One /22 Two ISP no BGP

Steve Gibbard scg at gibbard.org
Sat Feb 7 21:23:19 UTC 2009


On Fri, 6 Feb 2009, Jason Biel wrote:

> As I mentioned earlier, you'll want to have one provider announce the /22
> unweighted and the other announce it weighted.  Just pick the better of the
> two providers as the primary.  Don't base it soley off bandwidth, but check
> your SLA and any recent outage occurances.
>
> Traffic will flow in via the primary until that link to you drops, the
> provider will remove the route, and traffic will come in the back up route.

This is unlikely to work, on a couple of levels.

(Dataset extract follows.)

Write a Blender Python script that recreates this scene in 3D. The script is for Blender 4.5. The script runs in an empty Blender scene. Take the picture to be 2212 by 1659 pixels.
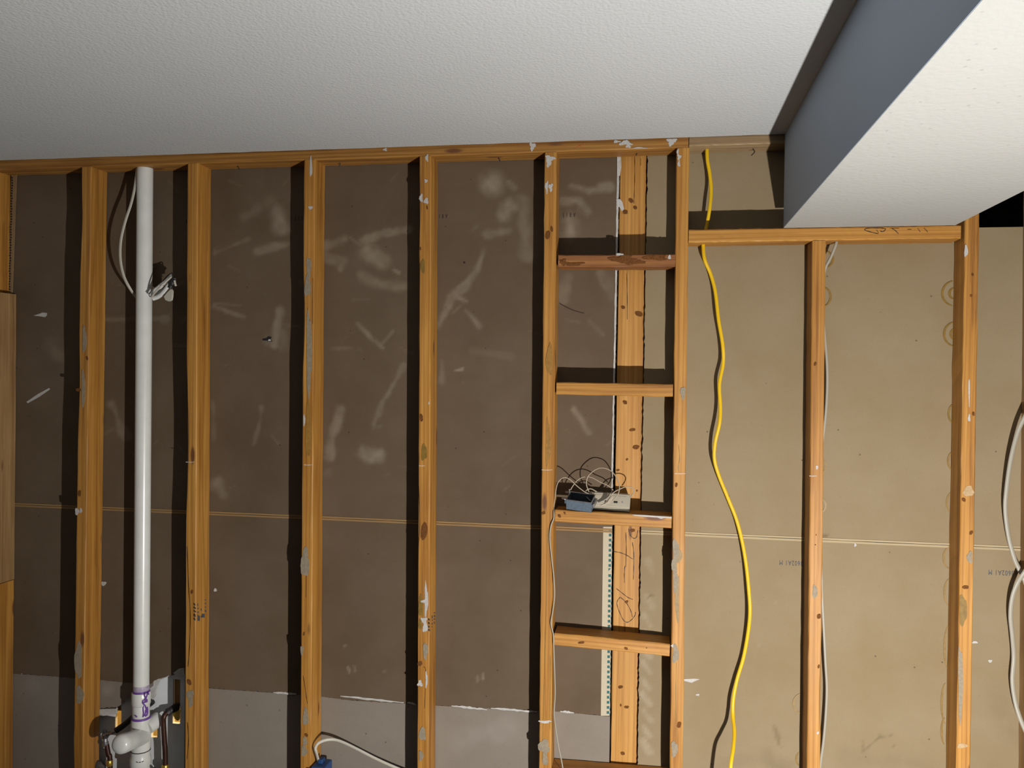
import bpy, bmesh, math, random
import numpy as np
from mathutils import Vector, Matrix

random.seed(7)
rng = np.random.default_rng(7)
SC = bpy.context.scene
COL = SC.collection

# ------------------------------------------------------------------ camera
CAMZ = 1.713
YAW, PITCH, ROLL, FPX = 0.167888, -0.011802, 0.0128782, 1815.58
PW, PH = 2212.0, 1659.0
_f = Vector((-math.sin(YAW), math.cos(YAW), 0)); _r = Vector((math.cos(YAW), math.sin(YAW), 0)); _u = Vector((0, 0, 1))
FW = _f * math.cos(PITCH) + _u * math.sin(PITCH); _u2 = _u * math.cos(PITCH) - _f * math.sin(PITCH)
RT = _r * math.cos(ROLL) + _u2 * math.sin(ROLL); UP = _u2 * math.cos(ROLL) - _r * math.sin(ROLL)
CAM = Vector((0, 0, CAMZ))
cd = bpy.data.cameras.new('camera'); cam = bpy.data.objects.new('camera', cd); COL.objects.link(cam)
cd.sensor_width = 36.0; cd.lens = 36.0 * FPX / PW; cd.clip_start = 0.02
m = Matrix((RT, UP, -FW)).transposed().to_4x4(); m.translation = CAM
cam.matrix_world = m
SC.camera = cam

# ------------------------------------------------------------------ light
w = bpy.data.worlds.new('world'); SC.world = w; w.use_nodes = True
w.node_tree.nodes['Background'].inputs[0].default_value = (0.62, 0.80, 1.0, 1)
w.node_tree.nodes['Background'].inputs[1].default_value = 0.10
ld = bpy.data.lights.new('work_light', 'SPOT'); lo = bpy.data.objects.new('work_light', ld); COL.objects.link(lo)
lo.location = (0.62, 0.857, 0.672)
ld.energy = 262.0; ld.color = (1.0, 0.975, 0.94); ld.spot_size = math.radians(179); ld.spot_blend = 0.45; ld.shadow_soft_size = 0.016
lo.rotation_euler = Vector((0.15, 0.82, 0.50)).to_track_quat('-Z', 'Y').to_euler()
SC.view_settings.view_transform = 'Standard'
SC.view_settings.look = 'None'
SC.view_settings.exposure = 0.0
SC.view_settings.gamma = 1.0

# ------------------------------------------------------------------ pixel helpers (2212 x 1659 frame)
D = 2.62        # front plane of the studs
BK = 2.709      # back drywall, face seen between the studs
CEIL = CAMZ + 0.727
def ray(px, py):
    return RT * ((px - PW/2)/FPX) - UP * ((py - PH/2)/FPX) + FW
def at(px, py, Y):
    v = ray(px, py); return CAM + v * (Y / v.y)
def atX(px, py, X):
    v = ray(px, py); return CAM + v * (X / v.x)
def atZ(px, py, Z):
    v = ray(px, py); return CAM + v * ((Z - CAMZ) / v.z)
def proj_np(P):
    Q = P - np.array(CAM)
    d = Q @ np.array(FW)
    return np.stack([PW/2 + FPX*(Q @ np.array(RT))/d, PH/2 - FPX*(Q @ np.array(UP))/d], -1)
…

Given the same prefix-length on both announcements, you're unlikely to 
have much luck keeping traffic off your back-up path as Jason suggests. 
This means you'll need to have ways to withdraw the routes through both 
providers if their respective links fail, rather than just being able to 
withdraw the routes from one.

I'm not sure what he means by doing a "weighted" announcement.  If he 
means using the Cisco "weight" attribute, it's local to the router where 
it's set and won't propagate upstream.  Your upstream providers could use 
that to control how traffic exits their networks, but not how traffic gets 
to them.

Indeed, given two routing announcements of the same route to two different 
upstream providers who connect to the rest of the Internet in different 
ways, the announcing network has very little control over which route will 
be followed.  Once an announcement is out there, routing decisions get 
made according to the policies of the networks sending traffic in the 
announcing network's direction, which are generally based more on customer 
relationships than on topological distance or anything that can be set on 
the announcing end.

The usual way to attempt to influence inbound traffic flow is with AS path 
prepending -- making one path into a network look artifically long so that 
the other will look comparitively short.  This partly works.  Those who 
don't have any other reason to prefer one path over the other will prefer 
the shortest one.  But it's not going to shift 100 percent of inbound 
traffic.  The upstream provider, and their upstream providers, and anybody 
upstream from them, will probably all be using the BGP local-preference 
attribute to prefer paths they get paid for over paths they don't, and 
local-preference trumps AS path length no matter how many prepends are 
put into a path.

As others here have suggested, you could have the provider that won't do 
BGP with you tie their own BGP announcement to your interface, such that 
if the interface facing you goes down the route will go away.  Or you 
could have them use Cisco's conditional routing feature to only announce 
your route if they stop seeing your route being announced through your 
other provider.  The problem with both of these approaches is that they 
depend on some BGP routing flexibility on the part of your upstream 
provider, and if your upstream provider were flexible in terms of how they 
handle BGP for customers we wouldn't be having this discussion.

If you did want to follow Jason's suggestion of having primary/backup 
providers, such that inbound routing decisions are made based on whether 
the primary one is up, the tool you've probably got available is to 
announce more and less specific routes.   Barring filters in your 
upstream providers' networks, a more specific route will always be chosen 
over a less specific one.  So, if you've got a /22, you could have your 
non-BGP-speaking provider announce it as a /22 on your backup link, and 
announce it yourself as two /23s on your BGP-aware primary link.  That 
should more or less work, at the cost of having two more routes in the 
global routing table and getting you some dirty looks from peers who will 
consider it irresponsible.

That said, if you've got the resources, I think tunneling over the 
uncooperative provider to somebody who will do BGP with you on the 
mainland is probably a better answer.